● STATED PROBLEM: Each line from the one that contains "t = empty('pool_sunbed');" to the end of the material must be set down exactly, and no line before it.

● MATERIAL PROVIDED:
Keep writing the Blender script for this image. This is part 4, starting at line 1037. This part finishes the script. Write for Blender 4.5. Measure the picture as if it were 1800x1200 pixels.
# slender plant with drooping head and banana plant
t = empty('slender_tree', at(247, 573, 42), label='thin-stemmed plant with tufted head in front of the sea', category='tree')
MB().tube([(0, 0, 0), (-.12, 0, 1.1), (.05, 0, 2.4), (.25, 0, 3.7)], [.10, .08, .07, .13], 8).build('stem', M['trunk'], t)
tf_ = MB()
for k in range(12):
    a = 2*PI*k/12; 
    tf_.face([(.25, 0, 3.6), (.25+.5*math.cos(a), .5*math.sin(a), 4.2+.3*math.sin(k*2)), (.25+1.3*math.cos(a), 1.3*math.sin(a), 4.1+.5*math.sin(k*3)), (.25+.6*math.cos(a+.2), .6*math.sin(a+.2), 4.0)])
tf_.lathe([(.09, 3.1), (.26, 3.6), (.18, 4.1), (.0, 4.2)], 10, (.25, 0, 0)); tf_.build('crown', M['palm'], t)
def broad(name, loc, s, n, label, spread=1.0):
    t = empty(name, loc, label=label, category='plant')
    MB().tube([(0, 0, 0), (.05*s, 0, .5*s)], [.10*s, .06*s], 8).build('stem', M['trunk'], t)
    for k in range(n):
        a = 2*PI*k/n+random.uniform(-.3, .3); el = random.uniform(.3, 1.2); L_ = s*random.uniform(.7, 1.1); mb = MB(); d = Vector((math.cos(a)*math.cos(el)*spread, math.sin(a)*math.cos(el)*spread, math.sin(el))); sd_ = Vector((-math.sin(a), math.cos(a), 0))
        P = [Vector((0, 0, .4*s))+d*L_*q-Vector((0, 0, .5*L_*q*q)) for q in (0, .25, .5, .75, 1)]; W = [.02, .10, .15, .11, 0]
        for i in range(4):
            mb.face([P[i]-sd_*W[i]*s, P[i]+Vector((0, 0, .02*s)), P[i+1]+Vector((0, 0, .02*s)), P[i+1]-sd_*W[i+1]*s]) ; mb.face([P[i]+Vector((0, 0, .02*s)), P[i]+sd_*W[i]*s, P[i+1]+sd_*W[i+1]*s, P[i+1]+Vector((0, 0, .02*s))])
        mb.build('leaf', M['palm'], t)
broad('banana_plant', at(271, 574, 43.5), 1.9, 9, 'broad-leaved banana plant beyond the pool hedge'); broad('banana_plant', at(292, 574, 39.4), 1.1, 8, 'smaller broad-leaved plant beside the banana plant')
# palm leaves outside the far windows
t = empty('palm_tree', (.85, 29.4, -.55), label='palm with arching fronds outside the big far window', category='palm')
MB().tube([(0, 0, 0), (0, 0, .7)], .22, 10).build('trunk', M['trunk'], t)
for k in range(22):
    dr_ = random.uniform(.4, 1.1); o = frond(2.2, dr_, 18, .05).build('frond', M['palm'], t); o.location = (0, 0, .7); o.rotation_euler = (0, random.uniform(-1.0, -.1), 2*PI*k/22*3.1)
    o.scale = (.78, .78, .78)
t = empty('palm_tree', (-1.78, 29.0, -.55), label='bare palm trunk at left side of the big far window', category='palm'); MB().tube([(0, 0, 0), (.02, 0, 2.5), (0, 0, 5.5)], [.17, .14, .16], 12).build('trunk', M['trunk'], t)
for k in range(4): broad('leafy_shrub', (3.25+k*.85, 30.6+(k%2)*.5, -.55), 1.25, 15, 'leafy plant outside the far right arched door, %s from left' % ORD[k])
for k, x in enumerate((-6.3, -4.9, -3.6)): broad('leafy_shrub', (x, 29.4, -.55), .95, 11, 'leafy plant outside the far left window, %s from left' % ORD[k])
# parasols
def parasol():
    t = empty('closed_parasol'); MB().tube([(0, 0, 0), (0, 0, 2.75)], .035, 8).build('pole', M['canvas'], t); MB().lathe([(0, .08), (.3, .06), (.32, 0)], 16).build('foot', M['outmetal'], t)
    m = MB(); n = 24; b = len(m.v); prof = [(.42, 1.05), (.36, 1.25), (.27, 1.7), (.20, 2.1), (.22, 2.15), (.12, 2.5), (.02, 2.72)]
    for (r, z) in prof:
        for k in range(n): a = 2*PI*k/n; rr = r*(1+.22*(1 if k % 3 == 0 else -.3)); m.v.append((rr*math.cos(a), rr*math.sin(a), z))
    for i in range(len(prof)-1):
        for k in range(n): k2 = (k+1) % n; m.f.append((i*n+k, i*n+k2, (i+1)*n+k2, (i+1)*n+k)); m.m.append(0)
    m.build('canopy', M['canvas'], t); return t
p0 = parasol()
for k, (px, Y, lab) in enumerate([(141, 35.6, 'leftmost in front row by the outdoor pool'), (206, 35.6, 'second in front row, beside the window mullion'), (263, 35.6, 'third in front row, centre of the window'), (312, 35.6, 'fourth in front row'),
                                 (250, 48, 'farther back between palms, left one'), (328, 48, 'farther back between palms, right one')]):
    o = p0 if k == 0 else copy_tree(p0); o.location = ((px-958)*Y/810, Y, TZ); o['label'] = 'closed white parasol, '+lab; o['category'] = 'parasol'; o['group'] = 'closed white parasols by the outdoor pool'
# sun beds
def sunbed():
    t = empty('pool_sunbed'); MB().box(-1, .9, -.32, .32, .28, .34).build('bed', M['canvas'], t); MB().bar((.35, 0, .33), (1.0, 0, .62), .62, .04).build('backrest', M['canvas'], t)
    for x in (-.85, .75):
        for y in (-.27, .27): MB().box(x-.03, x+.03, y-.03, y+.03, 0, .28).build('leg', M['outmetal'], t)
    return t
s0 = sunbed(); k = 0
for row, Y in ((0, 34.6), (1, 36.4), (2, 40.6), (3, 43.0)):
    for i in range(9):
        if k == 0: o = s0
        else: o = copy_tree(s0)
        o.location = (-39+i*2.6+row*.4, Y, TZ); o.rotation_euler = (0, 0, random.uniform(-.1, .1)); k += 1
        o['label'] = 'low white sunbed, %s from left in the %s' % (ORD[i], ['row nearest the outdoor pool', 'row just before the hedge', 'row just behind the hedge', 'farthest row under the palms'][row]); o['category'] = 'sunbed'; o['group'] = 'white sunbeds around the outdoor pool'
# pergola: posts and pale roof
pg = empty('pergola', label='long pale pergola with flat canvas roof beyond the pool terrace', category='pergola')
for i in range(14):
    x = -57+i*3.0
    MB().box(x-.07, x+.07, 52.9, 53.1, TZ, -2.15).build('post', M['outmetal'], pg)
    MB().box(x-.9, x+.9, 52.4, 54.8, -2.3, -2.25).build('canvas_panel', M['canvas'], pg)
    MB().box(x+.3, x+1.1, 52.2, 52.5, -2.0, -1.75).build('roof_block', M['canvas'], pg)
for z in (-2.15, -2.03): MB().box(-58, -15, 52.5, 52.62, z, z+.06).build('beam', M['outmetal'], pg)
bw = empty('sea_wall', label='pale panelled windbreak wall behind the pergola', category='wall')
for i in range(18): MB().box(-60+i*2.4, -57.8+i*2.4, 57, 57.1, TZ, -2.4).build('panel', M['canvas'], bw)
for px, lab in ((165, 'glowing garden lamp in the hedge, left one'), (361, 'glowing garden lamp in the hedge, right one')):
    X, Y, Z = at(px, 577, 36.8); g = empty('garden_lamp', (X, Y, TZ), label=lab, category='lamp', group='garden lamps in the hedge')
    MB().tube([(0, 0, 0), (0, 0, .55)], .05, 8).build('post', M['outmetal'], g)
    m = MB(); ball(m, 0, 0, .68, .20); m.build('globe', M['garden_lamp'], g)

● EXERCISE RESULT:
    t = empty('pool_sunbed'); MB().box(-1, .9, -.32, .32, .28, .34).build('bed', M['canvas'], t); MB().bar((.35, 0, .33), (1.0, 0, .62), .62, .04).build('backrest', M['canvas'], t)
    for x in (-.85, .75):
        for y in (-.27, .27): MB().box(x-.03, x+.03, y-.03, y+.03, 0, .28).build('leg', M['outmetal'], t)
    return t
s0 = sunbed(); k = 0
for row, Y in ((0, 34.6), (1, 36.4), (2, 40.6), (3, 43.0)):
    for i in range(9):
        if k == 0: o = s0
        else: o = copy_tree(s0)
        o.location = (-39+i*2.6+row*.4, Y, TZ); o.rotation_euler = (0, 0, random.uniform(-.1, .1)); k += 1
        o['label'] = 'low white sunbed, %s from left in the %s' % (ORD[i], ['row nearest the outdoor pool', 'row just before the hedge', 'row just behind the hedge', 'farthest row under the palms'][row]); o['category'] = 'sunbed'; o['group'] = 'white sunbeds around the outdoor pool'
# pergola: posts and pale roof
pg = empty('pergola', label='long pale pergola with flat canvas roof beyond the pool terrace', category='pergola')
for i in range(14):
    x = -57+i*3.0
    MB().box(x-.07, x+.07, 52.9, 53.1, TZ, -2.15).build('post', M['outmetal'], pg)
    MB().box(x-.9, x+.9, 52.4, 54.8, -2.3, -2.25).build('canvas_panel', M['canvas'], pg)
    MB().box(x+.3, x+1.1, 52.2, 52.5, -2.0, -1.75).build('roof_block', M['canvas'], pg)
for z in (-2.15, -2.03): MB().box(-58, -15, 52.5, 52.62, z, z+.06).build('beam', M['outmetal'], pg)
bw = empty('sea_wall', label='pale panelled windbreak wall behind the pergola', category='wall')
for i in range(18): MB().box(-60+i*2.4, -57.8+i*2.4, 57, 57.1, TZ, -2.4).build('panel', M['canvas'], bw)
for px, lab in ((165, 'glowing garden lamp in the hedge, left one'), (361, 'glowing garden lamp in the hedge, right one')):
    X, Y, Z = at(px, 577, 36.8); g = empty('garden_lamp', (X, Y, TZ), label=lab, category='lamp', group='garden lamps in the hedge')
    MB().tube([(0, 0, 0), (0, 0, .55)], .05, 8).build('post', M['outmetal'], g)
    m = MB(); ball(m, 0, 0, .68, .20); m.build('globe', M['garden_lamp'], g)